Como funciona a compensação
A regra é mensal, e não anual. Todo mês o investidor deve apurar seus resultados em Bolsa, separando operações comuns (swing trade) de operações de day trade, porque cada categoria tem sua própria alíquota e não podem ser misturadas. Se, em determinado mês, o investidor tiver lucro tributável, deve pagar o imposto até o último dia útil do mês seguinte. Mas, se teve prejuízo em meses anteriores (na mesma categoria), pode abater esse valor do lucro atual, reduzindo a base de cálculo do imposto.
Exemplo:
- Em janeiro, o investidor teve prejuízo de R$ 3 mil em operações comuns.
- Em fevereiro, teve lucro de R$ 5 mil em operações comuns.
Com a compensação, ele abate os R$ 3 mil do prejuízo de janeiro do lucro de fevereiro, pagando imposto apenas sobre R$ 2 mil (15%), o que dá R$ 300 de IR, em vez de R$ 750.
Carregar prejuízos para anos seguintes
Se não houver lucro em fevereiro nem em março, por exemplo, esse prejuízo de janeiro não se perde: ele pode ser “carregado” para os meses e anos seguintes, sem prazo de validade, até que haja ganho para compensar — sempre respeitando a categoria da operação (day trade com day trade, operações comuns com operações comuns). Na declaração anual, esse saldo negativo aparece registrado e é transferido automaticamente para o ano seguinte.
Exemplo prático:
- O investidor teve prejuízo de R$ 10 mil em ações comuns em 2023 e não conseguiu compensar porque não teve lucros.
- Em 2024, vendeu ações acima de R$ 20 mil com lucro de R$ 15 mil.
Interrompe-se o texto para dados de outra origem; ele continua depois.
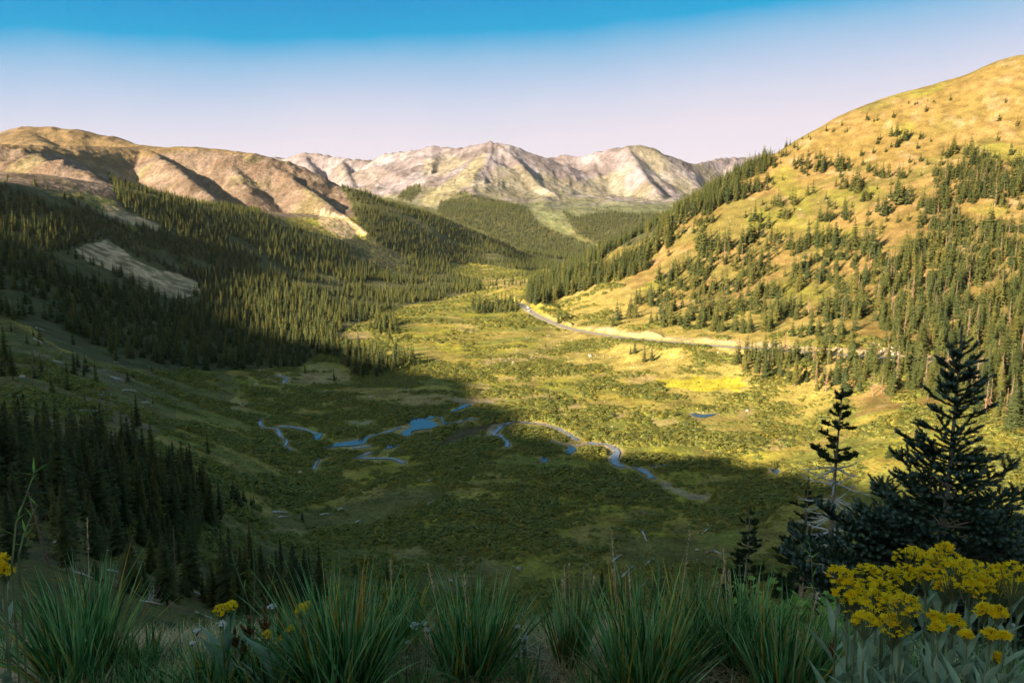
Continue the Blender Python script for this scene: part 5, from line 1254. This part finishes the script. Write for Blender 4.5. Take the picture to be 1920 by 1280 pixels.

Ele pode abater os R$ 10 mil de prejuízo acumulado do lucro atual, pagando imposto apenas sobre R$ 5 mil.
Retificadora: prazo e riscos de multas
Quem esqueceu de lançar ou lançou errado deve usar uma declaração retificadora. Ela pode ser feita a qualquer momento dentro de até cinco anos contados do prazo final de entrega da declaração original. Corrigir espontaneamente evita multas.
Já se a divergência for identificada pelo Fisco, o contribuinte pode ser autuado e pagar:
- Multa de ofício de até 75% do imposto devido, podendo dobrar para 150% em casos de fraude, dolo ou conluio;
- Juros de mora calculados pela taxa Selic, acumulados até o pagamento;
- Acréscimos legais em caso de cobrança judicial, previstos na Lei de Execução Fiscal (Lei nº 6.830/1980).
Euforia na Bolsa
Em momentos de euforia do mercado, em que muitos investidores realizam trocas constantes na carteira, registrar e controlar perdas é ainda mais importante. Esses dados serão a base para compensar lucros futuros e montar uma estratégia tributária eficiente, garantindo que nenhum centavo se perca no processo.
Outro erro comum, diz Wesley Beneventi, é misturar modalidades: “O day trade vem, de regra, das operações que você abre e fecha durante o mesmo dia. Se você não separa corretamente, vira um balaio que ninguém entende nada. É preciso distinguir operações comuns, day trade, fundos imobiliários etc. Cada uma tem sua ficha na declaração”.
O especialista lembra também que as alíquotas são diferentes — 15% para operações comuns, 20% para day trade — e que há retenções na fonte específicas (em geral 0,005% nas operações comuns e 1% no day trade) que devem ser usadas corretamente para abater o imposto devido, não somadas de forma indiscriminada.
ETFs
Na hora de declarar, Beneventi recomenda atenção aos produtos. “Se for negociado em Bolsa, como os ETFs, os resultados seguem a regra dos ativos de Bolsa e podem ser compensados, respeitando a modalidade”, diz ele.
Por fim, o especialista reforça: “A documentação correta é tudo. Buscar junto às corretoras as notas, extratos e relatórios mês a mês, guardar as informações de subscrições e ofertas públicas, porque esses dados impactam o cálculo do custo dos ativos. E, se necessário, contar com profissionais especializados para evitar erros e aproveitar plenamente as regras de compensação de prejuízos.”